8. Assignment of claims / offsetting

  • The transfer of rights and obligations arising from this agreement by the Supplier to a third party shall require the prior written consent of OdeServices GmbH, both by way of individual and universal succession.
  • The offsetting of claims of the supplier against claims of OdeServices GmbH is not permitted unless the claims of the supplier are recognized by OdeServices GmbH or have been legally established by a court.

9. Intellectual property rights

  • Irrespective of an entry in the register, the rights to all documents, such as plans, sketches, calculations, tools and models etc., which are handed over to the supplier, shall remain the property of OdeServices GmbH. The supplier shall use such documents and all other information exclusively for the purpose of executing OdeServices GmbH's order. Without the prior written consent of OdeServices GmbH, he shall not be entitled to manufacture products for third parties on the basis of such documents and information or to copy, reproduce or in any way bring such documents and information to the attention of third parties who are not directly commissioned by him to carry out work in connection with the order. All documents that OdeServices GmbH has made available or for the production of which OdeServices GmbH has made a cost contribution may be demanded by OdeServices GmbH at any time and must be handed over to OdeServices GmbH by the supplier upon first request without compensation.
  • The Supplier shall be liable for ensuring that the use of the delivered goods does not infringe any industrial property rights or business and trade secrets of third parties. He shall indemnify and hold OdeServices GmbH harmless from any third-party claims.

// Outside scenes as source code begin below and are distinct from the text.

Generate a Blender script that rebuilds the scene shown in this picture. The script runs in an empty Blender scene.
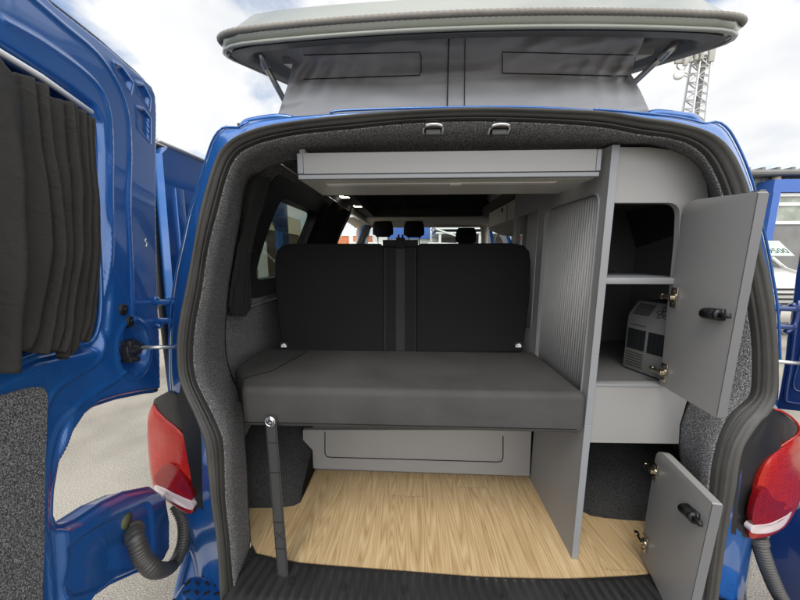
import bpy, bmesh, math, random
import numpy as np
from mathutils import Vector, Matrix, noise
random.seed(7)
S = bpy.context.scene
C = S.collection
# ------------------------------------------------------------------ camera (photo is 800x600)
CAM = Vector((0, 0, 1.46)); F = 300.0
PITCH = math.radians(8.53); YAW = math.radians(2.3)
FW = Vector((-math.sin(YAW)*math.cos(PITCH), math.cos(YAW)*math.cos(PITCH), -math.sin(PITCH)))
RT = Vector((math.cos(YAW), math.sin(YAW), 0)); UP = RT.cross(FW)
def ray(u, v): return FW + RT*((u-400)/F) + UP*((300-v)/F)
def pY(u, v, Y): d = ray(u, v); return CAM + d*(Y/d.y)
def pX(u, v, X): d = ray(u, v); return CAM + d*(X/d.x)
def pZ(u, v, Z): d = ray(u, v); return CAM + d*((Z-CAM.z)/d.z)
def pP(u, v, p, n):
    d = ray(u, v); return CAM + d*((Vector(p)-CAM).dot(n)/d.dot(n))
FLOOR = 0.572
def Yr(z): return .66 + .07*(z-.57)/1.2
def pR(u, v, off=0):                 # on the raked rear face of the van
    z = 1.2
    for _ in range(12):
        p = pY(u, v, Yr(z)+off); z = p.z
    return p
VC = .175                             # the van's centre line
# ------------------------------------------------------------------ materials
MATS = {}
def nt(name):
    m = bpy.data.materials.new(name); m.use_nodes = True
    n = m.node_tree; b = n.nodes['Principled BSDF']; MATS[name] = m
    return m, n, b
def mat(name, col, rough=.5, metal=0, coat=0, bump=0, bscale=200, var=0, vscale=3, spec=.5, stretch=None):
    m, n, b = nt(name)
    b.inputs['Base Color'].default_value = (*col, 1); b.inputs['Roughness'].default_value = rough
    b.inputs['Metallic'].default_value = metal; b.inputs['Coat Weight'].default_value = coat
    b.inputs['Coat Roughness'].default_value = .05; b.inputs['Specular IOR Level'].default_value = spec
    tc = n.nodes.new('ShaderNodeTexCoord'); src = tc.outputs['Object']
    if stretch:
        mp = n.nodes.new('ShaderNodeMapping'); mp.inputs['Scale'].default_value = stretch
        n.links.new(src, mp.inputs[0]); src = mp.outputs[0]
    if var:
        t = n.nodes.new('ShaderNodeTexNoise'); t.inputs['Scale'].default_value = vscale; t.inputs['Detail'].default_value = 6
        n.links.new(src, t.inputs[0])
        r = n.nodes.new('ShaderNodeMapRange'); r.inputs[3].default_value = 1-var; r.inputs[4].default_value = 1+var
        r.inputs[1].default_value = .3; r.inputs[2].default_value = .7
        n.links.new(t.outputs[0], r.inputs[0])
        x = n.nodes.new('ShaderNodeVectorMath'); x.operation = 'SCALE'; x.inputs[0].default_value = col
        n.links.new(r.outputs[0], x.inputs['Scale']); n.links.new(x.outputs[0], b.inputs['Base Color'])
        r2 = n.nodes.new('ShaderNodeMapRange'); r2.inputs[3].default_value = max(rough-.08, .02); r2.inputs[4].default_value = min(rough+.1, 1)
        n.links.new(t.outputs[0], r2.inputs[0]); n.links.new(r2.outputs[0], b.inputs['Roughness'])
    if bump:
        t = n.nodes.new('ShaderNodeTexNoise'); t.inputs['Scale'].default_value = bscale; t.inputs['Detail'].default_value = 4
        n.links.new(src, t.inputs[0])
        k = n.nodes.new('ShaderNodeBump'); k.inputs['Strength'].default_value = bump; k.inputs['Distance'].default_value = .01
        n.links.new(t.outputs[0], k.inputs['Height']); n.links.new(k.outputs[0], b.inputs['Normal'])
    return m
def speckle(name, stops, scale, rough=.95, bump=.6, detail=2):
    m, n, b = nt(name); b.inputs['Roughness'].default_value = rough; b.inputs['Specular IOR Level'].default_value = .15
    tc = n.nodes.new('ShaderNodeTexCoord')
    t = n.nodes.new('ShaderNodeTexNoise'); t.inputs['Scale'].default_value = scale; t.inputs['Detail'].default_value = detail; t.inputs['Roughness'].default_value = .7
    n.links.new(tc.outputs['Object'], t.inputs[0])
    cr = n.nodes.new('ShaderNodeValToRGB'); e = cr.color_ramp.elements
    while len(e) < len(stops): e.new(.5)
    for i, (p, c) in enumerate(stops): e[i].position = p; e[i].color = (*c, 1)
    n.links.new(t.outputs[0], cr.inputs[0]); n.links.new(cr.outputs[0], b.inputs['Base Color'])
    k = n.nodes.new('ShaderNodeBump'); k.inputs['Strength'].default_value = bump; k.inputs['Distance'].default_value = .004
    n.links.new(t.outputs[0], k.inputs['Height']); n.links.new(k.outputs[0], b.inputs['Normal'])
    return m
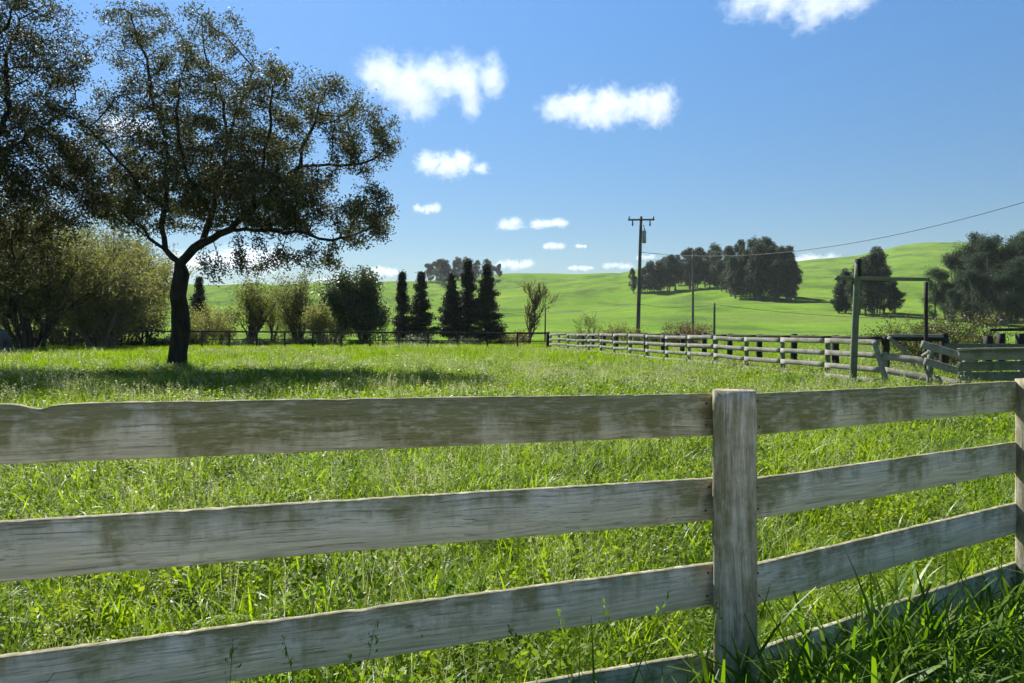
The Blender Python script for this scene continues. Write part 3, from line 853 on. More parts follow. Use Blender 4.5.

10. Availability and spare parts

  • If the supplier can no longer guarantee availability, he must grant OdeServices GmbH a period of six months for a final order (last call) and, on first request, hand over the relevant manufacturing documents to OdeServices GmbH free of charge and for free use. The Supplier guarantees OdeServices GmbH the delivery of spare parts at standard market prices and these General Terms and Conditions of Purchase for 5 years from the date of the last order.

11. Place of performance and transfer of risk

  • The place of performance for delivery is the place of destination, for payment the domicile of OdeServices GmbH.
  • The transfer of benefit and risk shall take place after acceptance of the delivery at the place of performance or after acceptance of the work by the customer of OdeServices GmbH.

12. Place of jurisdiction and applicable law

The place of jurisdiction for the supplier and OdeServices GmbH is Wetzikon (ZH). However, OdeServices GmbH shall also be entitled to take legal action against the supplier at the supplier's domicile and the order shall be subject to Swiss law. The applicability of the UN Convention on Contracts for the International Sale of Goods of April 11, 1980 is excluded.